Só que tendo como peça chave do seu
negócio a compra do fumo plantado pelo pequeno agricultor, a Souza Cruz
entendeu que se ela não investisse em ações para reter esse jovem na cidade
dele, lá na frente, num futuro bem futuro, o negócio dela poderia ficar
comprometido. No momento que ela entendeu isso, a causa do Instituo passou a
ser, justamente, o desenvolvimento de jovens empreendedores. Quando eu estava
na Souza, o escopo era a região sul do Brasil. Pelo que vi agora, o programa
foi ampliado para onde a Souza Cruz tem unidades de negócio, mas a lógica
permanece a mesma.
O outro exemplo é de uma empresa
que eu não lembro o nome, mas acho que era tipo recrutamento e seleção de
profissionais de petróleo e gás. Se não for, era alguma empresa de óleo e gás.
O que importa é a raciocínio utilizado para definir a causa. Pois bem, quem
aqui lembra das vacas gordas, quando o Brasil era o cara e o nosso desemprego
era mínimo? E quem lembra do apagão de engenheiros que a gente teve nessa época?
Então, essa empresa que eu não
lembro o nome identificou que escassez de recursos humanos era uma dor social dela e do setor de petróleo. Além de perceber
que a tendência era piorar, viu que grande parte do problema da falta de
engenheiros no mercado tinha a ver com dificuldade das pessoas com o estudo de
exatas. A partir daí, qual foi a causa que ela adotou para investimento social ESTRATÉGICO? Reforço de matemática nas
escolas de ensino fundamental! Não é lindo?

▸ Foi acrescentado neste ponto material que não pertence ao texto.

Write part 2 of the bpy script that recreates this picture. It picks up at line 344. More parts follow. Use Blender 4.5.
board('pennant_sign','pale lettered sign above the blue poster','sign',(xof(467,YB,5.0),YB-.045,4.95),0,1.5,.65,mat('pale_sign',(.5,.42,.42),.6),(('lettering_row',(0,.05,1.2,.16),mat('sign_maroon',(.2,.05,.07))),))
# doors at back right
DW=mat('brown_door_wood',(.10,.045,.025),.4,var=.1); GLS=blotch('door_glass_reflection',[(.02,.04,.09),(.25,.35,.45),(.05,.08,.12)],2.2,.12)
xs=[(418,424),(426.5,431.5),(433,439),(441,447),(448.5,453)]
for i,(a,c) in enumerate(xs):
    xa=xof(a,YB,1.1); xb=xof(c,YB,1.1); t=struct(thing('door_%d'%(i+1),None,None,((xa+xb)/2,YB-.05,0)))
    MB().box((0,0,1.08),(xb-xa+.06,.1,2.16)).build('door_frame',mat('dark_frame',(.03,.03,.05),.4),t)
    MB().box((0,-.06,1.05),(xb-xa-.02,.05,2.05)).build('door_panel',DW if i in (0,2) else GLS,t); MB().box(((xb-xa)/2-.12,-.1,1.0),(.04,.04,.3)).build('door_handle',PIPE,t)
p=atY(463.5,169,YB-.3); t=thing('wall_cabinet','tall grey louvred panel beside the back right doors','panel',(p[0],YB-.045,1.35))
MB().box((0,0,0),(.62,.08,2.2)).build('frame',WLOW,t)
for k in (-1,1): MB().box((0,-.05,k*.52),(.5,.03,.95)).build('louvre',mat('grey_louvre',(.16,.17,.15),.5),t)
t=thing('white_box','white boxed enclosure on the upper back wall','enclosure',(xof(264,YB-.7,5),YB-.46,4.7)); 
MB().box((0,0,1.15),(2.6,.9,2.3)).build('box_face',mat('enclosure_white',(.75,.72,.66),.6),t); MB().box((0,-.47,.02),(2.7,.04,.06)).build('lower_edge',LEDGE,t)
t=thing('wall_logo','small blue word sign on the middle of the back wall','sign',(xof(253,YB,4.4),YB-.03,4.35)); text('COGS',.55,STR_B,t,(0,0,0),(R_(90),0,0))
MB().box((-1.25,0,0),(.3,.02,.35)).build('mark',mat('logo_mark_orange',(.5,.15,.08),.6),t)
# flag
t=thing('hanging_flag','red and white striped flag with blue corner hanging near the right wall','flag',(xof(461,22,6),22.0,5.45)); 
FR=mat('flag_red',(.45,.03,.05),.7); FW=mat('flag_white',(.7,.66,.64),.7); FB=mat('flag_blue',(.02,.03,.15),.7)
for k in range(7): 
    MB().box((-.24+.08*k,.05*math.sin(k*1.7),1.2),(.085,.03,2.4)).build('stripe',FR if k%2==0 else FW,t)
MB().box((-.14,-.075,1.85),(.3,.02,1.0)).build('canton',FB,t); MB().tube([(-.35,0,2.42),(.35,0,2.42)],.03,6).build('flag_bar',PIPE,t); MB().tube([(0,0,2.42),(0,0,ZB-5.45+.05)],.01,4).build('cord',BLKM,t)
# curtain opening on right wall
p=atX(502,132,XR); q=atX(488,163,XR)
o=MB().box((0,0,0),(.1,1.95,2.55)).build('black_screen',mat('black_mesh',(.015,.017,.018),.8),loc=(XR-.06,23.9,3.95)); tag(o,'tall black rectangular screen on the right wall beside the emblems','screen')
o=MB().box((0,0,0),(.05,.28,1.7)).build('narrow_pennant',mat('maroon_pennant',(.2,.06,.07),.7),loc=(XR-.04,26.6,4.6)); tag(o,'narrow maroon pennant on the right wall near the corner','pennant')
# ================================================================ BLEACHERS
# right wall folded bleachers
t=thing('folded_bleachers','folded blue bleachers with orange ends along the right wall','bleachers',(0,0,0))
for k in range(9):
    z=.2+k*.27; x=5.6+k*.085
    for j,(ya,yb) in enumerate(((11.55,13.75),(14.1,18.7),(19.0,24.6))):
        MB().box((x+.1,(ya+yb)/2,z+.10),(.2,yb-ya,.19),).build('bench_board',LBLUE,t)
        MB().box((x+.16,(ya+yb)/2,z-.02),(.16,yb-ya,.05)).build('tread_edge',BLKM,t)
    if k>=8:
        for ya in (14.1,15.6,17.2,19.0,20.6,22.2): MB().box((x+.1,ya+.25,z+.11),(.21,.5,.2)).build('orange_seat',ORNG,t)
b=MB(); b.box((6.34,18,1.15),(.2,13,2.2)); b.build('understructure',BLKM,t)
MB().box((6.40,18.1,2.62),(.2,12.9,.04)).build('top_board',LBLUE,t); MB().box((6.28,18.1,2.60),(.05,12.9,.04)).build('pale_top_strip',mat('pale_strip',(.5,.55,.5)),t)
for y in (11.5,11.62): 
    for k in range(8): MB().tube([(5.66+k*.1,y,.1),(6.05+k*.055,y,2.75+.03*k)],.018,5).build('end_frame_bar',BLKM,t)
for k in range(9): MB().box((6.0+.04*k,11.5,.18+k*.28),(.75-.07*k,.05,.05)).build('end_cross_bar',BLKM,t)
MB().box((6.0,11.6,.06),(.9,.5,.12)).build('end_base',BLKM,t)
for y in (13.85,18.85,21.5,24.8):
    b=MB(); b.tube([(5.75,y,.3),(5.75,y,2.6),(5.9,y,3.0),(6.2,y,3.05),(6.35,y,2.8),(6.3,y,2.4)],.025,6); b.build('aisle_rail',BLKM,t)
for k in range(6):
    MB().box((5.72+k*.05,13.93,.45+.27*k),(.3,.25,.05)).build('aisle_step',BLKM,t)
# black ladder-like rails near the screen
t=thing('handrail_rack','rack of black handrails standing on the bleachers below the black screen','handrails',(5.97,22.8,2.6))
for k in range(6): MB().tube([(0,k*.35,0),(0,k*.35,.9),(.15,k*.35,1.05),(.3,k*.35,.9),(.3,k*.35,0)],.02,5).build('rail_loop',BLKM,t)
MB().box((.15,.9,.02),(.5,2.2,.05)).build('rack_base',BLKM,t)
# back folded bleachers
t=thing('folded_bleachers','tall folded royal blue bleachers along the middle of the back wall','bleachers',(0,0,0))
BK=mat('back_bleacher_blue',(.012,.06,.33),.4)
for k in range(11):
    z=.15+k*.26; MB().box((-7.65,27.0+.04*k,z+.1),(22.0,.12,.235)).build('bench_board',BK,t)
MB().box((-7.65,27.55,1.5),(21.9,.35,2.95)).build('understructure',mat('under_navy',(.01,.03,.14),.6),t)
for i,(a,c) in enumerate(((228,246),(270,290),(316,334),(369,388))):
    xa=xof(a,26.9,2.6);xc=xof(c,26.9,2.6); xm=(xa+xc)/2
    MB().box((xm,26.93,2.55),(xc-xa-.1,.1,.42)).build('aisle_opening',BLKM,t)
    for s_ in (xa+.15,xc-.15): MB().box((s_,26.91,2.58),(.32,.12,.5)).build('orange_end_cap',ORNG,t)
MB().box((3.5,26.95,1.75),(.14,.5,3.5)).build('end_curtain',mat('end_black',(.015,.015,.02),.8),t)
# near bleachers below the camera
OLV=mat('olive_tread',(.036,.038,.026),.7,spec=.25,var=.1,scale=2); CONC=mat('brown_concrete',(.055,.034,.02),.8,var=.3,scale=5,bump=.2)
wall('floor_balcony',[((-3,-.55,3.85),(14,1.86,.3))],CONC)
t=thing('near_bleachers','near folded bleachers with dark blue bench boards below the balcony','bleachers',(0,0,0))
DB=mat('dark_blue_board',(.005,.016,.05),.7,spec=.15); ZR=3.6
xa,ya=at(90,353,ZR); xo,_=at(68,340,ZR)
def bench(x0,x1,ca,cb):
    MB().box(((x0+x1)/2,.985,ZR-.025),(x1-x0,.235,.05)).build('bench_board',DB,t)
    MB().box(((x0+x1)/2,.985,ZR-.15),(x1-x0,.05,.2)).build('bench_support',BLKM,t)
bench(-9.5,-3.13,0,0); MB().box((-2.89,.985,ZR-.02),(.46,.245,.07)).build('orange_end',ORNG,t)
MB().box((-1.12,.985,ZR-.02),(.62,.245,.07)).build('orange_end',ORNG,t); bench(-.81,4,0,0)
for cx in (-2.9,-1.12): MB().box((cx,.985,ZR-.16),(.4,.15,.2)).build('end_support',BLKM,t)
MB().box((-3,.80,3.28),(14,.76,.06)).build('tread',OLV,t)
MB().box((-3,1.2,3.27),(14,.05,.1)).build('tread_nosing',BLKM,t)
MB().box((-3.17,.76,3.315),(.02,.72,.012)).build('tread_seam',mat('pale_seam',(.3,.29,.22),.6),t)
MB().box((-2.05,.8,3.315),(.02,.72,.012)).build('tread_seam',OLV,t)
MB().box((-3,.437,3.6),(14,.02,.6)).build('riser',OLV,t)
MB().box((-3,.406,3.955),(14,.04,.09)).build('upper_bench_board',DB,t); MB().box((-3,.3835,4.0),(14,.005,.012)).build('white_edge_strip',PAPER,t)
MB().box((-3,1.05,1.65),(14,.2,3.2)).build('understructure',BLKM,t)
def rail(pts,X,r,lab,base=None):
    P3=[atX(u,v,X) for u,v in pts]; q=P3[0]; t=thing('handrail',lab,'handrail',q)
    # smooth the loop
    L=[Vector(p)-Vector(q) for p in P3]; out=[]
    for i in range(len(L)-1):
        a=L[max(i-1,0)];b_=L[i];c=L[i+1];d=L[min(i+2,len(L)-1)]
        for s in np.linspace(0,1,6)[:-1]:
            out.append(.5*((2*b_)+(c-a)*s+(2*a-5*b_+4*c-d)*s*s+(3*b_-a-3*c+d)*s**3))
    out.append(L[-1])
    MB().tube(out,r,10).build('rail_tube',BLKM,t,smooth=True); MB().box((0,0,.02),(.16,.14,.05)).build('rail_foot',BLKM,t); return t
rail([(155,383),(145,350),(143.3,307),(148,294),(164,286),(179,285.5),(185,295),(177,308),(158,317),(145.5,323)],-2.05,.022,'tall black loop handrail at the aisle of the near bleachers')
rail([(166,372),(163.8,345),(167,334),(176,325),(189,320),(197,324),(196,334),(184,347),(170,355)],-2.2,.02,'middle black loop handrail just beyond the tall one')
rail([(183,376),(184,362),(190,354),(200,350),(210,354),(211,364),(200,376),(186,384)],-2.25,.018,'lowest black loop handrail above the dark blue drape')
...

Pode perecer complicado, mas não
tem mistério. Quando a gente passa a pensar no investimento social da empresa
como algo que vai além da filantropia, todo mundo ganha. Porque ao resolver uma
dor nossa, aquele dinheiro minguado, ralado e pouquinho deixa de ser para fazer
algo guti guti em nome da empresa e passa a ganhar contexto estratégico. Sem
contar que além de ser bom para a gente, também estamos resolvendo um problema
da sociedade. Não raro, de forma mais rápida e efetiva.